Aim of the exercise » Transcribe each line exactly.

++++ Collected material ++++

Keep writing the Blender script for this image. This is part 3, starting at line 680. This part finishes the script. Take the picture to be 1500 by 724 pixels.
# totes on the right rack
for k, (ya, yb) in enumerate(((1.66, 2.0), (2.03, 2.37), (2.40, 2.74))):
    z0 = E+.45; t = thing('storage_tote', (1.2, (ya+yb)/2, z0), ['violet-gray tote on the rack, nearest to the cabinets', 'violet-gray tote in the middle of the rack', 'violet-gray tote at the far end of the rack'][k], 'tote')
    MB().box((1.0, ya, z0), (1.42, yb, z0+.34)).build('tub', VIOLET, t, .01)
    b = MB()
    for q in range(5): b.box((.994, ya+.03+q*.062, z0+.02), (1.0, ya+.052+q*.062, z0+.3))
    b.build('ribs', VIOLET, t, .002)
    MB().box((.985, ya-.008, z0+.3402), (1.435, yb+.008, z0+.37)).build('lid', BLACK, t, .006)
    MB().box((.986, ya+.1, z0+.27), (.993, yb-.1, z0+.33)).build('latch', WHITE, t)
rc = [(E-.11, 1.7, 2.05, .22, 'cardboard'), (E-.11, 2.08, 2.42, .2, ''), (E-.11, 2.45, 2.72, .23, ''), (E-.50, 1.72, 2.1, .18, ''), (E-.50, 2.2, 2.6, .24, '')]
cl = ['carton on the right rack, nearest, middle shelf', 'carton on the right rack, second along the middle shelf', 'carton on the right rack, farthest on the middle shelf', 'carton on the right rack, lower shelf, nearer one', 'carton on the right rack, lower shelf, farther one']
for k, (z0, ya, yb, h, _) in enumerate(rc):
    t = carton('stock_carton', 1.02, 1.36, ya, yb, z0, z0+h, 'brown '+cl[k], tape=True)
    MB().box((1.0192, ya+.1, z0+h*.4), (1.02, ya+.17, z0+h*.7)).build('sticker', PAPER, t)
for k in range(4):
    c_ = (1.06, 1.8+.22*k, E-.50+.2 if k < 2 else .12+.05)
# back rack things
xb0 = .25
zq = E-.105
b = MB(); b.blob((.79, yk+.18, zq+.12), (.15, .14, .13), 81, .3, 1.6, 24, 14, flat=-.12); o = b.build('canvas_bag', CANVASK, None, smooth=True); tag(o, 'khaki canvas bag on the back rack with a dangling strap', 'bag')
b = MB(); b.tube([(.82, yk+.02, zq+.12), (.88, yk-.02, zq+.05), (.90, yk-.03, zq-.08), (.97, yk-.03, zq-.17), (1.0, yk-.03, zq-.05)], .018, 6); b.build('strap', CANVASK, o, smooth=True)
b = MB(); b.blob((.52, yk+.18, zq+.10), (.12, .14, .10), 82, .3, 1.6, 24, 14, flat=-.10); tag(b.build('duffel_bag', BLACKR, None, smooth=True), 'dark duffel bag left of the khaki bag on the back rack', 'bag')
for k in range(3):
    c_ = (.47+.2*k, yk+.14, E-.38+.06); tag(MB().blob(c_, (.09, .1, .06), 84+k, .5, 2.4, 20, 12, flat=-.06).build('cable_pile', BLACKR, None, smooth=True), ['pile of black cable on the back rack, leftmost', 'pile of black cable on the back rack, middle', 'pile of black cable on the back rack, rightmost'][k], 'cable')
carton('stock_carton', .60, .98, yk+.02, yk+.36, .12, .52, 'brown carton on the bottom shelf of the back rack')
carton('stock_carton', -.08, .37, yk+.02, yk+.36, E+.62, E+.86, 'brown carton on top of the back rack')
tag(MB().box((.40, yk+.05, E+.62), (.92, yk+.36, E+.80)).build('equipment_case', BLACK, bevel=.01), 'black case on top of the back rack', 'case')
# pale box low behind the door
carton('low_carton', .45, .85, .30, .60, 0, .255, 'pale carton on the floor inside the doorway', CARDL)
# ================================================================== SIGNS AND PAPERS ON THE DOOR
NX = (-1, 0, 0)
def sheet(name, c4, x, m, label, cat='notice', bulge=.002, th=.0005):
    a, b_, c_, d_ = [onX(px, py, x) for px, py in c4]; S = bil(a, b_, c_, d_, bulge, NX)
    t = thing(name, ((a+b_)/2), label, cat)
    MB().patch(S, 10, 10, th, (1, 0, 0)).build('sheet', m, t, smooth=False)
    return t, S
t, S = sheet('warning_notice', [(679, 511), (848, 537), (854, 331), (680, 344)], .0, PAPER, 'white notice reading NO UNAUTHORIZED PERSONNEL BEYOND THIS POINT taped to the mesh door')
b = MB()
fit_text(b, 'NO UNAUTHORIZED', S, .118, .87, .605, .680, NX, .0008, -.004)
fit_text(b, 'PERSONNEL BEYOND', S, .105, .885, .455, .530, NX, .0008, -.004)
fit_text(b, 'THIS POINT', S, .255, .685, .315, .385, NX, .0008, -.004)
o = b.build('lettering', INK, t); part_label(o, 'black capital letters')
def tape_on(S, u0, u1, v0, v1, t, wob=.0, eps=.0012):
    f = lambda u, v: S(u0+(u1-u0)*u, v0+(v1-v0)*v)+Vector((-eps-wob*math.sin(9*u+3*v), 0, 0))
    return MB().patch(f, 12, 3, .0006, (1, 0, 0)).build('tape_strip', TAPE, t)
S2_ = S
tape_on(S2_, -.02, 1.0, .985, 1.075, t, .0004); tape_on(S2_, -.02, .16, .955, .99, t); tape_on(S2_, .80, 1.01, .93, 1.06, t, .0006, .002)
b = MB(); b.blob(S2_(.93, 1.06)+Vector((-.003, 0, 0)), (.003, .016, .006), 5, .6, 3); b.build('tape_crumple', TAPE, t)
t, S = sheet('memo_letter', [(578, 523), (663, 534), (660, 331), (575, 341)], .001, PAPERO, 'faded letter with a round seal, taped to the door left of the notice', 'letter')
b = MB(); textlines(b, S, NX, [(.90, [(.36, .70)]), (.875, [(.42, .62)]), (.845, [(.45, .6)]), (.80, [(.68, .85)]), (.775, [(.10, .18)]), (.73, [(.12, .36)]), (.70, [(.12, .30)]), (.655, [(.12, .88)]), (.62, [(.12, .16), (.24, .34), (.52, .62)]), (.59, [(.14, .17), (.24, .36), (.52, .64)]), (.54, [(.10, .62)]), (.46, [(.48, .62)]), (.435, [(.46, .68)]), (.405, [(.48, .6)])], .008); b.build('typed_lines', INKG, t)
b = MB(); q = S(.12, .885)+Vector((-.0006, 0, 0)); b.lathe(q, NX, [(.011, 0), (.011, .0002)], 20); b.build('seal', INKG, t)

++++

Reply »
Keep writing the Blender script for this image. This is part 3, starting at line 680. This part finishes the script. Take the picture to be 1500 by 724 pixels.
# totes on the right rack
for k, (ya, yb) in enumerate(((1.66, 2.0), (2.03, 2.37), (2.40, 2.74))):
    z0 = E+.45; t = thing('storage_tote', (1.2, (ya+yb)/2, z0), ['violet-gray tote on the rack, nearest to the cabinets', 'violet-gray tote in the middle of the rack', 'violet-gray tote at the far end of the rack'][k], 'tote')
    MB().box((1.0, ya, z0), (1.42, yb, z0+.34)).build('tub', VIOLET, t, .01)
    b = MB()
    for q in range(5): b.box((.994, ya+.03+q*.062, z0+.02), (1.0, ya+.052+q*.062, z0+.3))
    b.build('ribs', VIOLET, t, .002)
    MB().box((.985, ya-.008, z0+.3402), (1.435, yb+.008, z0+.37)).build('lid', BLACK, t, .006)
    MB().box((.986, ya+.1, z0+.27), (.993, yb-.1, z0+.33)).build('latch', WHITE, t)
rc = [(E-.11, 1.7, 2.05, .22, 'cardboard'), (E-.11, 2.08, 2.42, .2, ''), (E-.11, 2.45, 2.72, .23, ''), (E-.50, 1.72, 2.1, .18, ''), (E-.50, 2.2, 2.6, .24, '')]
cl = ['carton on the right rack, nearest, middle shelf', 'carton on the right rack, second along the middle shelf', 'carton on the right rack, farthest on the middle shelf', 'carton on the right rack, lower shelf, nearer one', 'carton on the right rack, lower shelf, farther one']
for k, (z0, ya, yb, h, _) in enumerate(rc):
    t = carton('stock_carton', 1.02, 1.36, ya, yb, z0, z0+h, 'brown '+cl[k], tape=True)
    MB().box((1.0192, ya+.1, z0+h*.4), (1.02, ya+.17, z0+h*.7)).build('sticker', PAPER, t)
for k in range(4):
    c_ = (1.06, 1.8+.22*k, E-.50+.2 if k < 2 else .12+.05)
# back rack things
xb0 = .25
zq = E-.105
b = MB(); b.blob((.79, yk+.18, zq+.12), (.15, .14, .13), 81, .3, 1.6, 24, 14, flat=-.12); o = b.build('canvas_bag', CANVASK, None, smooth=True); tag(o, 'khaki canvas bag on the back rack with a dangling strap', 'bag')
b = MB(); b.tube([(.82, yk+.02, zq+.12), (.88, yk-.02, zq+.05), (.90, yk-.03, zq-.08), (.97, yk-.03, zq-.17), (1.0, yk-.03, zq-.05)], .018, 6); b.build('strap', CANVASK, o, smooth=True)
b = MB(); b.blob((.52, yk+.18, zq+.10), (.12, .14, .10), 82, .3, 1.6, 24, 14, flat=-.10); tag(b.build('duffel_bag', BLACKR, None, smooth=True), 'dark duffel bag left of the khaki bag on the back rack', 'bag')
for k in range(3):
    c_ = (.47+.2*k, yk+.14, E-.38+.06); tag(MB().blob(c_, (.09, .1, .06), 84+k, .5, 2.4, 20, 12, flat=-.06).build('cable_pile', BLACKR, None, smooth=True), ['pile of black cable on the back rack, leftmost', 'pile of black cable on the back rack, middle', 'pile of black cable on the back rack, rightmost'][k], 'cable')
carton('stock_carton', .60, .98, yk+.02, yk+.36, .12, .52, 'brown carton on the bottom shelf of the back rack')
carton('stock_carton', -.08, .37, yk+.02, yk+.36, E+.62, E+.86, 'brown carton on top of the back rack')
tag(MB().box((.40, yk+.05, E+.62), (.92, yk+.36, E+.80)).build('equipment_case', BLACK, bevel=.01), 'black case on top of the back rack', 'case')
# pale box low behind the door
carton('low_carton', .45, .85, .30, .60, 0, .255, 'pale carton on the floor inside the doorway', CARDL)
# ================================================================== SIGNS AND PAPERS ON THE DOOR
NX = (-1, 0, 0)
def sheet(name, c4, x, m, label, cat='notice', bulge=.002, th=.0005):
    a, b_, c_, d_ = [onX(px, py, x) for px, py in c4]; S = bil(a, b_, c_, d_, bulge, NX)
    t = thing(name, ((a+b_)/2), label, cat)
    MB().patch(S, 10, 10, th, (1, 0, 0)).build('sheet', m, t, smooth=False)
    return t, S
t, S = sheet('warning_notice', [(679, 511), (848, 537), (854, 331), (680, 344)], .0, PAPER, 'white notice reading NO UNAUTHORIZED PERSONNEL BEYOND THIS POINT taped to the mesh door')
b = MB()
fit_text(b, 'NO UNAUTHORIZED', S, .118, .87, .605, .680, NX, .0008, -.004)
fit_text(b, 'PERSONNEL BEYOND', S, .105, .885, .455, .530, NX, .0008, -.004)
fit_text(b, 'THIS POINT', S, .255, .685, .315, .385, NX, .0008, -.004)
o = b.build('lettering', INK, t); part_label(o, 'black capital letters')
def tape_on(S, u0, u1, v0, v1, t, wob=.0, eps=.0012):
    f = lambda u, v: S(u0+(u1-u0)*u, v0+(v1-v0)*v)+Vector((-eps-wob*math.sin(9*u+3*v), 0, 0))
    return MB().patch(f, 12, 3, .0006, (1, 0, 0)).build('tape_strip', TAPE, t)
S2_ = S
tape_on(S2_, -.02, 1.0, .985, 1.075, t, .0004); tape_on(S2_, -.02, .16, .955, .99, t); tape_on(S2_, .80, 1.01, .93, 1.06, t, .0006, .002)
b = MB(); b.blob(S2_(.93, 1.06)+Vector((-.003, 0, 0)), (.003, .016, .006), 5, .6, 3); b.build('tape_crumple', TAPE, t)
t, S = sheet('memo_letter', [(578, 523), (663, 534), (660, 331), (575, 341)], .001, PAPERO, 'faded letter with a round seal, taped to the door left of the notice', 'letter')
b = MB(); textlines(b, S, NX, [(.90, [(.36, .70)]), (.875, [(.42, .62)]), (.845, [(.45, .6)]), (.80, [(.68, .85)]), (.775, [(.10, .18)]), (.73, [(.12, .36)]), (.70, [(.12, .30)]), (.655, [(.12, .88)]), (.62, [(.12, .16), (.24, .34), (.52, .62)]), (.59, [(.14, .17), (.24, .36), (.52, .64)]), (.54, [(.10, .62)]), (.46, [(.48, .62)]), (.435, [(.46, .68)]), (.405, [(.48, .6)])], .008); b.build('typed_lines', INKG, t)
b = MB(); q = S(.12, .885)+Vector((-.0006, 0, 0)); b.lathe(q, NX, [(.011, 0), (.011, .0002)], 20); b.build('seal', INKG, t)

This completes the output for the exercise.